● SOURCE EXCERPT:
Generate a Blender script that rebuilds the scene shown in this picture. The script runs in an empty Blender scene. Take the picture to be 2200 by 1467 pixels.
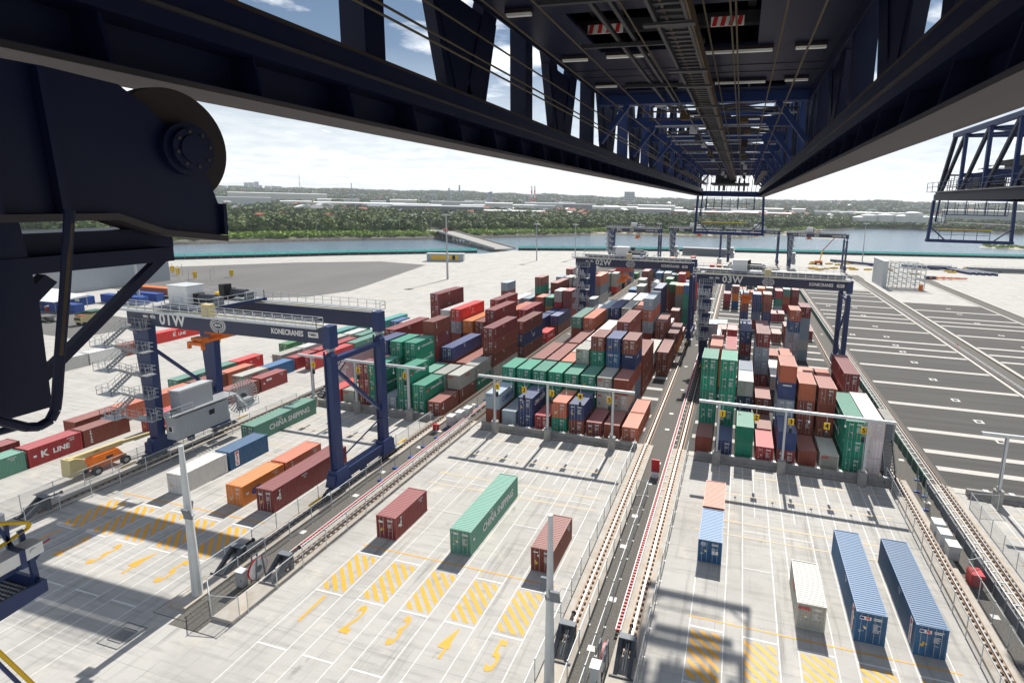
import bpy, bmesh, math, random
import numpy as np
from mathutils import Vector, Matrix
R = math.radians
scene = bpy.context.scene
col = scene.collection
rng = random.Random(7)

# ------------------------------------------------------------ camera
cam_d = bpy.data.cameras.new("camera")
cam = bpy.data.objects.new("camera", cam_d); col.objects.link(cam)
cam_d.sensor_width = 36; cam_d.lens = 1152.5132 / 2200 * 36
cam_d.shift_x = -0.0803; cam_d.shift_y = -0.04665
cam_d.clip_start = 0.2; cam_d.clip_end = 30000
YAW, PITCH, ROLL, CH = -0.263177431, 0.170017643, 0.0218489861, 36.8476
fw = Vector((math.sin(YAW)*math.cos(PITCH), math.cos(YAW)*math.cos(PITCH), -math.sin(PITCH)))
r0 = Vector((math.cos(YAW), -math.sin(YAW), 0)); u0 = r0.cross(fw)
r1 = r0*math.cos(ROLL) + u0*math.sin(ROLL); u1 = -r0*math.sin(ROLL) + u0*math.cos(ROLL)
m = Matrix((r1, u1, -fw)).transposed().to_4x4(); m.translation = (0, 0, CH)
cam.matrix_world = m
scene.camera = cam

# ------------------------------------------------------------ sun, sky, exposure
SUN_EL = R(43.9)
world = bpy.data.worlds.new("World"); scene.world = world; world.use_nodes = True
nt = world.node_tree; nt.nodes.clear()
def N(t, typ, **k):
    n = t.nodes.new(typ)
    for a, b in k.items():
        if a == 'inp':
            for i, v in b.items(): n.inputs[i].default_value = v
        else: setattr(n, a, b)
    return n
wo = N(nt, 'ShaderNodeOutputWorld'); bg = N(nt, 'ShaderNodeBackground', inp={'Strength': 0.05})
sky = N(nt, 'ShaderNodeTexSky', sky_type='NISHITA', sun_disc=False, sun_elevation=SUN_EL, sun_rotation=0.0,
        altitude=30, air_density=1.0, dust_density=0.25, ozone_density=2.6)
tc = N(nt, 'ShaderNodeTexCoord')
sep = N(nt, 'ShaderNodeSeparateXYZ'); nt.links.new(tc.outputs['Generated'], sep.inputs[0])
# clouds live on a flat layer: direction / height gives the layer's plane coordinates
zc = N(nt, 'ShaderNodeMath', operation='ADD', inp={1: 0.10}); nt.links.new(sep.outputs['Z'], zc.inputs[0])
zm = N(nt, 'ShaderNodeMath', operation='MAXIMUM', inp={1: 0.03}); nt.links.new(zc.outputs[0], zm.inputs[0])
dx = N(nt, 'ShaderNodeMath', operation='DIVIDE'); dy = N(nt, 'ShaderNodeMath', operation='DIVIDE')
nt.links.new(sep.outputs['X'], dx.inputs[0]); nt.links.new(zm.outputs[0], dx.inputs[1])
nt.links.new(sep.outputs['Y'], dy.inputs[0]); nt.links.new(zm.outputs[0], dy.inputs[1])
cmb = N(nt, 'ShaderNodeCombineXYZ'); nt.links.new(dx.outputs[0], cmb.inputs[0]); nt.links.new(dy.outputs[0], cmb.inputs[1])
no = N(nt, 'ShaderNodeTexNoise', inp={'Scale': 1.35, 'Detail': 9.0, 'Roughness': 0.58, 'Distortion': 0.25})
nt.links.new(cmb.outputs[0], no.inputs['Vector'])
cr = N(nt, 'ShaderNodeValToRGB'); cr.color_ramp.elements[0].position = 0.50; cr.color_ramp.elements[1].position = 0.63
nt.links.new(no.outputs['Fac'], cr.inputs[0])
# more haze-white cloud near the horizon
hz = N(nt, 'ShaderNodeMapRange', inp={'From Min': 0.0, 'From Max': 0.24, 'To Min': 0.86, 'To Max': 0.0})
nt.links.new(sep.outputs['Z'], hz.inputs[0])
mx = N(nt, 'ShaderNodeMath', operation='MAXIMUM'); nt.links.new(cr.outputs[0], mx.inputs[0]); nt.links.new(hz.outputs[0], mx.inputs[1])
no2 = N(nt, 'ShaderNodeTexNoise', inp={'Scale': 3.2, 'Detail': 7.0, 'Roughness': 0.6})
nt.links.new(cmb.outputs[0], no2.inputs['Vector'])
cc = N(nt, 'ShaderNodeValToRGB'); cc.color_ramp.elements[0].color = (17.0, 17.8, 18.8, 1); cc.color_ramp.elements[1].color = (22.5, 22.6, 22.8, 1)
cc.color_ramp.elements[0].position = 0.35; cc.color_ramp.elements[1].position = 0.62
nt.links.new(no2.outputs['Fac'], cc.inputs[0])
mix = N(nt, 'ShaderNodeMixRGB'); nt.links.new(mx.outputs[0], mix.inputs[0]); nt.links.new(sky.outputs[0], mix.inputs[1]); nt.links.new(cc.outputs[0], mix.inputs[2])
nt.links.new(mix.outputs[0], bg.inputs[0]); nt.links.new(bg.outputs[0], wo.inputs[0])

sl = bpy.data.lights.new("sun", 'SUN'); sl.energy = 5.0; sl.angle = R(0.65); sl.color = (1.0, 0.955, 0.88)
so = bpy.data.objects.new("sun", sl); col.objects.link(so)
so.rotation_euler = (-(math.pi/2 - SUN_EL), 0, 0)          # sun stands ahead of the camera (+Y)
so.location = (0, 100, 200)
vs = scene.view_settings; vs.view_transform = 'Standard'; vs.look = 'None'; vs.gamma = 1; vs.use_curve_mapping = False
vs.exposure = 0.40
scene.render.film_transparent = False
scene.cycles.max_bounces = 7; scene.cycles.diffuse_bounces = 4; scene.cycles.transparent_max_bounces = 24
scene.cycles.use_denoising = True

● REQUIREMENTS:
All the lines above are to be reproduced exactly, except the pictures.

● THE RESULT:
Generate a Blender script that rebuilds the scene shown in this picture. The script runs in an empty Blender scene. Take the picture to be 2200 by 1467 pixels.
import bpy, bmesh, math, random
import numpy as np
from mathutils import Vector, Matrix
R = math.radians
scene = bpy.context.scene
col = scene.collection
rng = random.Random(7)

# ------------------------------------------------------------ camera
cam_d = bpy.data.cameras.new("camera")
cam = bpy.data.objects.new("camera", cam_d); col.objects.link(cam)
cam_d.sensor_width = 36; cam_d.lens = 1152.5132 / 2200 * 36
cam_d.shift_x = -0.0803; cam_d.shift_y = -0.04665
cam_d.clip_start = 0.2; cam_d.clip_end = 30000
YAW, PITCH, ROLL, CH = -0.263177431, 0.170017643, 0.0218489861, 36.8476
fw = Vector((math.sin(YAW)*math.cos(PITCH), math.cos(YAW)*math.cos(PITCH), -math.sin(PITCH)))
r0 = Vector((math.cos(YAW), -math.sin(YAW), 0)); u0 = r0.cross(fw)
r1 = r0*math.cos(ROLL) + u0*math.sin(ROLL); u1 = -r0*math.sin(ROLL) + u0*math.cos(ROLL)
m = Matrix((r1, u1, -fw)).transposed().to_4x4(); m.translation = (0, 0, CH)
cam.matrix_world = m
scene.camera = cam

# ------------------------------------------------------------ sun, sky, exposure
SUN_EL = R(43.9)
world = bpy.data.worlds.new("World"); scene.world = world; world.use_nodes = True
nt = world.node_tree; nt.nodes.clear()
def N(t, typ, **k):
    n = t.nodes.new(typ)
    for a, b in k.items():
        if a == 'inp':
            for i, v in b.items(): n.inputs[i].default_value = v
        else: setattr(n, a, b)
    return n
wo = N(nt, 'ShaderNodeOutputWorld'); bg = N(nt, 'ShaderNodeBackground', inp={'Strength': 0.05})
sky = N(nt, 'ShaderNodeTexSky', sky_type='NISHITA', sun_disc=False, sun_elevation=SUN_EL, sun_rotation=0.0,
        altitude=30, air_density=1.0, dust_density=0.25, ozone_density=2.6)
tc = N(nt, 'ShaderNodeTexCoord')
sep = N(nt, 'ShaderNodeSeparateXYZ'); nt.links.new(tc.outputs['Generated'], sep.inputs[0])
# clouds live on a flat layer: direction / height gives the layer's plane coordinates
zc = N(nt, 'ShaderNodeMath', operation='ADD', inp={1: 0.10}); nt.links.new(sep.outputs['Z'], zc.inputs[0])
zm = N(nt, 'ShaderNodeMath', operation='MAXIMUM', inp={1: 0.03}); nt.links.new(zc.outputs[0], zm.inputs[0])
dx = N(nt, 'ShaderNodeMath', operation='DIVIDE'); dy = N(nt, 'ShaderNodeMath', operation='DIVIDE')
nt.links.new(sep.outputs['X'], dx.inputs[0]); nt.links.new(zm.outputs[0], dx.inputs[1])
nt.links.new(sep.outputs['Y'], dy.inputs[0]); nt.links.new(zm.outputs[0], dy.inputs[1])
cmb = N(nt, 'ShaderNodeCombineXYZ'); nt.links.new(dx.outputs[0], cmb.inputs[0]); nt.links.new(dy.outputs[0], cmb.inputs[1])
no = N(nt, 'ShaderNodeTexNoise', inp={'Scale': 1.35, 'Detail': 9.0, 'Roughness': 0.58, 'Distortion': 0.25})
nt.links.new(cmb.outputs[0], no.inputs['Vector'])
cr = N(nt, 'ShaderNodeValToRGB'); cr.color_ramp.elements[0].position = 0.50; cr.color_ramp.elements[1].position = 0.63
nt.links.new(no.outputs['Fac'], cr.inputs[0])
# more haze-white cloud near the horizon
hz = N(nt, 'ShaderNodeMapRange', inp={'From Min': 0.0, 'From Max': 0.24, 'To Min': 0.86, 'To Max': 0.0})
nt.links.new(sep.outputs['Z'], hz.inputs[0])
mx = N(nt, 'ShaderNodeMath', operation='MAXIMUM'); nt.links.new(cr.outputs[0], mx.inputs[0]); nt.links.new(hz.outputs[0], mx.inputs[1])
no2 = N(nt, 'ShaderNodeTexNoise', inp={'Scale': 3.2, 'Detail': 7.0, 'Roughness': 0.6})
nt.links.new(cmb.outputs[0], no2.inputs['Vector'])
cc = N(nt, 'ShaderNodeValToRGB'); cc.color_ramp.elements[0].color = (17.0, 17.8, 18.8, 1); cc.color_ramp.elements[1].color = (22.5, 22.6, 22.8, 1)
cc.color_ramp.elements[0].position = 0.35; cc.color_ramp.elements[1].position = 0.62
nt.links.new(no2.outputs['Fac'], cc.inputs[0])
mix = N(nt, 'ShaderNodeMixRGB'); nt.links.new(mx.outputs[0], mix.inputs[0]); nt.links.new(sky.outputs[0], mix.inputs[1]); nt.links.new(cc.outputs[0], mix.inputs[2])
nt.links.new(mix.outputs[0], bg.inputs[0]); nt.links.new(bg.outputs[0], wo.inputs[0])

sl = bpy.data.lights.new("sun", 'SUN'); sl.energy = 5.0; sl.angle = R(0.65); sl.color = (1.0, 0.955, 0.88)
so = bpy.data.objects.new("sun", sl); col.objects.link(so)
so.rotation_euler = (-(math.pi/2 - SUN_EL), 0, 0)          # sun stands ahead of the camera (+Y)
so.location = (0, 100, 200)
vs = scene.view_settings; vs.view_transform = 'Standard'; vs.look = 'None'; vs.gamma = 1; vs.use_curve_mapping = False
vs.exposure = 0.40
scene.render.film_transparent = False
scene.cycles.max_bounces = 7; scene.cycles.diffuse_bounces = 4; scene.cycles.transparent_max_bounces = 24
scene.cycles.use_denoising = True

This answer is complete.